Journal · 14 July 2026

Setting up an OTA reconciliation flow that actually holds

Nearly every hotelier on Rezlynx has a nagging suspicion that the monthly OTA commission bill is wrong. Nearly no hotelier has time to sit for a full working day rechecking every line by hand. And so the suspicion is never resolved and the money keeps going out.

Building a reconciliation flow that actually holds means solving three problems at once. Problem one: getting the OTA statement into a workable format. Booking.com and Expedia both provide CSV downloads; Agoda is less consistent. Problem two: getting the matching Rezlynx reservation set into the same workspace.

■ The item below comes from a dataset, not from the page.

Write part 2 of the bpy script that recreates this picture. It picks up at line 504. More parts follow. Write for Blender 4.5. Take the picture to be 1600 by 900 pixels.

That has to include cancelled and no-show reservations because the disputes typically live in those categories. Problem three: writing a matching rule that ignores the trivial differences (a one-pence rounding, a currency conversion) and flags the substantive ones (a full commission on a cancelled stay).

The manual flow — a spreadsheet with three tabs and a set of nested VLOOKUPs — works for a fortnight and then breaks down. What we have found reliably holds is a job that runs the reconciliation nightly, keeps a running ledger of every disputed line, and gives the reservations manager a filtered list of just the current-month disputes with a one-click dispute email pre-written for each one.

That is what OTA Reconciliation for Rezlynx does. In the Falmouth pilot property it recovered £8K per month in the first quarter, and the reservations manager who used to lose two working days each month to the exercise now spends twenty minutes clicking through the flagged lines.